Podcast hosts PJ Vogt and Alex Goldman invited the ideas editor from NewYorker.com to come on the show and talk about printers. Joshua Rothman reports on all sorts of fascinating topics, like social media, privacy, and artificial intelligence. HIs interest in printers began with a jam. From there, he went down “a Google-Scholar rabbit hole.” Rothman says, “I found that there's an entire engineering subfield organized around jams. In the world of printers, there are people who just spend their whole lives obsessing over how to stop a printer from jamming.” 

Some of the first laser printers in the late 1950s were the size of a small car. Printer technology only became mainstream in the 1990s and has made enormous strides over the last decades and still continues to improve. One of the biggest challenges is their decreasing size. The technology continues to get more advanced while at the same time the machines get increasingly smaller. So there’s less room for all the parts and the process to occur. In order for paper to advance through the guts of a printer, it relies on fans, a vacuum, and several sets of rollers. “This blew my mind,” said Rothman. “Fans and a vacuum!” 

That sound you hear coming from a working printer are the vacuum and fan that help guide a single page from the feed tray, around a couple hairpin turns, to the image-transfer drum, and the paper tray at the end. Inside the machine, paper moves with help from four types of rollers, each operated by its own motor. After the toner is applied to the page, a set of rollers are heated to about 390-degrees F, which is almost twice as hot as boiling water. The scalding rollers melt and affixes the toner to the page. The final set of rollers sends the toasty printed page out to the paper tray. 

Organic chemistry lesson

We all know that paper is made from trees. To the naked eye, a single page appears to be a pretty solid material, but under a microscope, it’s just a giant mass of fuzzy fibers. The printing process described above can be traumatic for those delicate, organic fibers. At some points it causes shrinkage and at other points, the fibers swell. According to Rothman, paper can “expand more in one dimension than in another, or it might curl. It’s an organic material and it’s going through the ringer.” 

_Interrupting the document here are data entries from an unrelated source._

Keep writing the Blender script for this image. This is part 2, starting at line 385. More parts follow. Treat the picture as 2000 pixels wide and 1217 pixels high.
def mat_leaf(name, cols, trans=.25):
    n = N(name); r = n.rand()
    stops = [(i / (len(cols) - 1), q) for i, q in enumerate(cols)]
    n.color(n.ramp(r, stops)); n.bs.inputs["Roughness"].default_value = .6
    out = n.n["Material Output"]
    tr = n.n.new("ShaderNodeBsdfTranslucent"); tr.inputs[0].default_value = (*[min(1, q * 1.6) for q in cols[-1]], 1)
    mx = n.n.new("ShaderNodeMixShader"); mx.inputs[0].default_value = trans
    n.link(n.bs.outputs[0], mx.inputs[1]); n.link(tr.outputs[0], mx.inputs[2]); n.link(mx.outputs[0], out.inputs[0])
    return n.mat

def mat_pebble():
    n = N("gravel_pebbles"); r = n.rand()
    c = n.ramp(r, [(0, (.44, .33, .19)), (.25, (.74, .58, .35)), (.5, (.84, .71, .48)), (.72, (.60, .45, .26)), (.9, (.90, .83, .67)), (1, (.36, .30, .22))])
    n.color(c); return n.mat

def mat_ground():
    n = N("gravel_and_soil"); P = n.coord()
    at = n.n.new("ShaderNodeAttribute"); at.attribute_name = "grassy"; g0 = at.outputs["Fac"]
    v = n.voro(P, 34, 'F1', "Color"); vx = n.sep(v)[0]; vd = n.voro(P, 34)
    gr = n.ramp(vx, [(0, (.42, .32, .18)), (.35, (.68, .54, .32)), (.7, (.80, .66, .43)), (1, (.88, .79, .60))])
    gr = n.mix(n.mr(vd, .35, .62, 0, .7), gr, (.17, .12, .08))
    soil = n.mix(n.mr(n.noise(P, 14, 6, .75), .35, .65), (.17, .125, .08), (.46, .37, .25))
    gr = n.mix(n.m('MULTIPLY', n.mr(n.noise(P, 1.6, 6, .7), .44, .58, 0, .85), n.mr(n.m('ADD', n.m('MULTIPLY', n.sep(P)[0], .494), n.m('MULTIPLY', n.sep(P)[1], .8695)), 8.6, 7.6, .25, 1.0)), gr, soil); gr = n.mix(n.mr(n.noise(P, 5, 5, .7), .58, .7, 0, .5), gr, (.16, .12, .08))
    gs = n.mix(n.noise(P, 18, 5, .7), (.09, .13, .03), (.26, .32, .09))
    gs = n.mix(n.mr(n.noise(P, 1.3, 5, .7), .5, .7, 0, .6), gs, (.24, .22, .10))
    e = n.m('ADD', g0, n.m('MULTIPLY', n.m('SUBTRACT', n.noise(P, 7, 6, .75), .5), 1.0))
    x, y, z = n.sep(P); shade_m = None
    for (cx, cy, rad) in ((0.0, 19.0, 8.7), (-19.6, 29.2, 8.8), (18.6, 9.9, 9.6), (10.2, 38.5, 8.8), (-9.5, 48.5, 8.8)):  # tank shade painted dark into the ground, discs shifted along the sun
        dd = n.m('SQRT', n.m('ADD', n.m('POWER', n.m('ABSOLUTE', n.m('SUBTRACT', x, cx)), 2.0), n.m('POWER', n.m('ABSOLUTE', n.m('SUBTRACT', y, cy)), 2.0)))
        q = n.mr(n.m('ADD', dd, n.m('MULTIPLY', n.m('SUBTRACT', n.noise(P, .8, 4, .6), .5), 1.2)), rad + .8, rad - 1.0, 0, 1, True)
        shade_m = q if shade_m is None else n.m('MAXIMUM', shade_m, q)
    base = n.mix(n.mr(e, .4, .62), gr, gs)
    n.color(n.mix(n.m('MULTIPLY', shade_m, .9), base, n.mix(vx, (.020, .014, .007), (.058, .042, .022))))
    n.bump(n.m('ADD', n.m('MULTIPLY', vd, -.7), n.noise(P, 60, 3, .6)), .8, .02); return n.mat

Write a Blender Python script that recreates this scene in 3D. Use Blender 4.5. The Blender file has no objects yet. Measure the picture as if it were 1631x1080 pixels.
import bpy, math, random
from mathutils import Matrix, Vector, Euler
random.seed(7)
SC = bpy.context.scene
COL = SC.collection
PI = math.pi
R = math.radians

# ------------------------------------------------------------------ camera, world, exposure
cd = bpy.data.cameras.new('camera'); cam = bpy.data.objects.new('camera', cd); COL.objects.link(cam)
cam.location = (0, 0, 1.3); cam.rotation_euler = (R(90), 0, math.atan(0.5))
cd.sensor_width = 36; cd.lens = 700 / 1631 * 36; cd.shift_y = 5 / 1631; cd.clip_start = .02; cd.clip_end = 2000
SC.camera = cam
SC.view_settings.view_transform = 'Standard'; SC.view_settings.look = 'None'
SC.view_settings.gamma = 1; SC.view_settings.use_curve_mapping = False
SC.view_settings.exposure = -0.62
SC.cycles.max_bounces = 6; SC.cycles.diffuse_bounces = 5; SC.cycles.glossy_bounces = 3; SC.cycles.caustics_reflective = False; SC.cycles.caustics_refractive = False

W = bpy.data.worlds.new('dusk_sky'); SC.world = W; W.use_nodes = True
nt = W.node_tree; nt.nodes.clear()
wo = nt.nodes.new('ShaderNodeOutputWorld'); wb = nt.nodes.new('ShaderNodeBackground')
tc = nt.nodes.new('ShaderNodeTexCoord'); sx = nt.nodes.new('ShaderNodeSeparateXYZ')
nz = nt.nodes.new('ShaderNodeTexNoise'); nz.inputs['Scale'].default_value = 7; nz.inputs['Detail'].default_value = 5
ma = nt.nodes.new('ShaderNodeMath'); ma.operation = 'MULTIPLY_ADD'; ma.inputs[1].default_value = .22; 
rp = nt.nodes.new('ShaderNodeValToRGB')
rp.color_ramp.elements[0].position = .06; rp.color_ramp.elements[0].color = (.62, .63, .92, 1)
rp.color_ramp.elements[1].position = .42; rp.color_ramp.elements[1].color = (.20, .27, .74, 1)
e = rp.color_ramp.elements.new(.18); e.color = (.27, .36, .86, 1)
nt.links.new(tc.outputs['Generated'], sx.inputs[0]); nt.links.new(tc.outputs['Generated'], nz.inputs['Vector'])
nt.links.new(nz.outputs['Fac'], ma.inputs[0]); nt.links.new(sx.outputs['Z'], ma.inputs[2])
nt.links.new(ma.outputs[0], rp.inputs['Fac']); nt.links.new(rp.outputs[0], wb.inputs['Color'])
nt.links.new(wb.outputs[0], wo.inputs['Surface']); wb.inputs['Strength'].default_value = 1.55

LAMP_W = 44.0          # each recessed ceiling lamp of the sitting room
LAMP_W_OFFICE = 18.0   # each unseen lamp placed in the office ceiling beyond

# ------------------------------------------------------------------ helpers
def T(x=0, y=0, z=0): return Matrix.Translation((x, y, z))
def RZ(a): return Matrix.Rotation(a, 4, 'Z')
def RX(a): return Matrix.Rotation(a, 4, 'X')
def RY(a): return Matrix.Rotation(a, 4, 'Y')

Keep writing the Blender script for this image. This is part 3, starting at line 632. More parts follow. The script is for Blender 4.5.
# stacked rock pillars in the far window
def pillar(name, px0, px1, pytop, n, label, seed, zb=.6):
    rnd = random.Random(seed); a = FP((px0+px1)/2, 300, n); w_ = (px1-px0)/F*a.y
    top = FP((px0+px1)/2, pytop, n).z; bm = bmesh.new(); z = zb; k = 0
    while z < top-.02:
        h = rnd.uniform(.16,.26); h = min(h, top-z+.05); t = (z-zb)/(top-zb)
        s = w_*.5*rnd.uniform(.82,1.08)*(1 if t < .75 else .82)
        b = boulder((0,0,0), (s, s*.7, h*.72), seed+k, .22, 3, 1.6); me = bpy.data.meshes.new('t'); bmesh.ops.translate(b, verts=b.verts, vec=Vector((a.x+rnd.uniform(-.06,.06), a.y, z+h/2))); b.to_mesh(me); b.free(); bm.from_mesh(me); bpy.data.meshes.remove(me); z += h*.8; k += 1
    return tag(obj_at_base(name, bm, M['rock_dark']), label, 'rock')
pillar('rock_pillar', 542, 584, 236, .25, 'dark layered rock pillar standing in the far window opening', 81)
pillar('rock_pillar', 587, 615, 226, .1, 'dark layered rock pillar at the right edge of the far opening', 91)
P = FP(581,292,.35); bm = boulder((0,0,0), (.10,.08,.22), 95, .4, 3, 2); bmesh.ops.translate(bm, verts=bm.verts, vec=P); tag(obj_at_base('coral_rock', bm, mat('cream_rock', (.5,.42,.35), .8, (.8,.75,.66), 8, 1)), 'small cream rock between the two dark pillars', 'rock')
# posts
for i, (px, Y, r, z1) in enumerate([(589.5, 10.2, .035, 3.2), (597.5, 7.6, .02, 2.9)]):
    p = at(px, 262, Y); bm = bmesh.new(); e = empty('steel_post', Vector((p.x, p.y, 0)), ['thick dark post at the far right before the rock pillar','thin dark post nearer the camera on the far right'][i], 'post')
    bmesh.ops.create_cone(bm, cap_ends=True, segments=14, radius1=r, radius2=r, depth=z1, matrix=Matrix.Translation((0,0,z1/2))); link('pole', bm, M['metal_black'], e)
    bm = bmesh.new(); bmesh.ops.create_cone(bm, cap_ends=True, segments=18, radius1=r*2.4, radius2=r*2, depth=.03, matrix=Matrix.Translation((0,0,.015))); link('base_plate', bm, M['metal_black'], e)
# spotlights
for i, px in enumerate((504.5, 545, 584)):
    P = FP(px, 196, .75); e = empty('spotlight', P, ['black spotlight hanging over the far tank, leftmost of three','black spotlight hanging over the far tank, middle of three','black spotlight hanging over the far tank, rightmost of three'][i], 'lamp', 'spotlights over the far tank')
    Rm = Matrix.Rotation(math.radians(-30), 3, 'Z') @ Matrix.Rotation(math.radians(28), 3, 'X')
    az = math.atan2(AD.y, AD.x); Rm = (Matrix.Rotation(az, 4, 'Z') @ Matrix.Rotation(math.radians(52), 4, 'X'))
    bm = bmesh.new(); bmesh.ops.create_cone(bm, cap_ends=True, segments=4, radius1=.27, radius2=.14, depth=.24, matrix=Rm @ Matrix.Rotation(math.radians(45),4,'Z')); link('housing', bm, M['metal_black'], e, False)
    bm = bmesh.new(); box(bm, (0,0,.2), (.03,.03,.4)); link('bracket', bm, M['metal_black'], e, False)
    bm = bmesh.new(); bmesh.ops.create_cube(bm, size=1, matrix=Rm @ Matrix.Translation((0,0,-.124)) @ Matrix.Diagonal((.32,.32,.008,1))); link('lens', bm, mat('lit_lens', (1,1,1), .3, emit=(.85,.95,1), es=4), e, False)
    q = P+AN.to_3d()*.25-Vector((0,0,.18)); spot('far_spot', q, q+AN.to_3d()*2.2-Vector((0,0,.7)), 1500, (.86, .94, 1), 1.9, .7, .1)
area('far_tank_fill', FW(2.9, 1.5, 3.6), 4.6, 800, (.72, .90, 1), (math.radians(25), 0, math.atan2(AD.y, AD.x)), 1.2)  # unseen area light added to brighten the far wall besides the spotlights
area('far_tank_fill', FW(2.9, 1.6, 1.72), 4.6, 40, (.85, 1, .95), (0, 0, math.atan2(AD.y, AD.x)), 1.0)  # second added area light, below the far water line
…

Source: https://www.youtube.com/watch?v=fB55vrD8XJM

Also to consider, it takes about eight trees to produce up to 2,000 sheets of paper, and unless you’re particular about where your paper comes from, you have no way of knowing whether the pulp derives from spruce, pine, fir, or any number of other trees. Not all pulp has the same reaction to the printing process. In fact, the fibers in paper can have different reactions depending on where the pulp was positioned while it was being processed. 

Ultimately, Rothman and Vogt agree that “printers are an incredible human achievement,” even though it doesn’t always feel that way. In his research, Rothman found that the jam rate continues to get lower and lower, but because we’re printing more pages in less time, it can be difficult to recognize that jams are occurring with less frequency.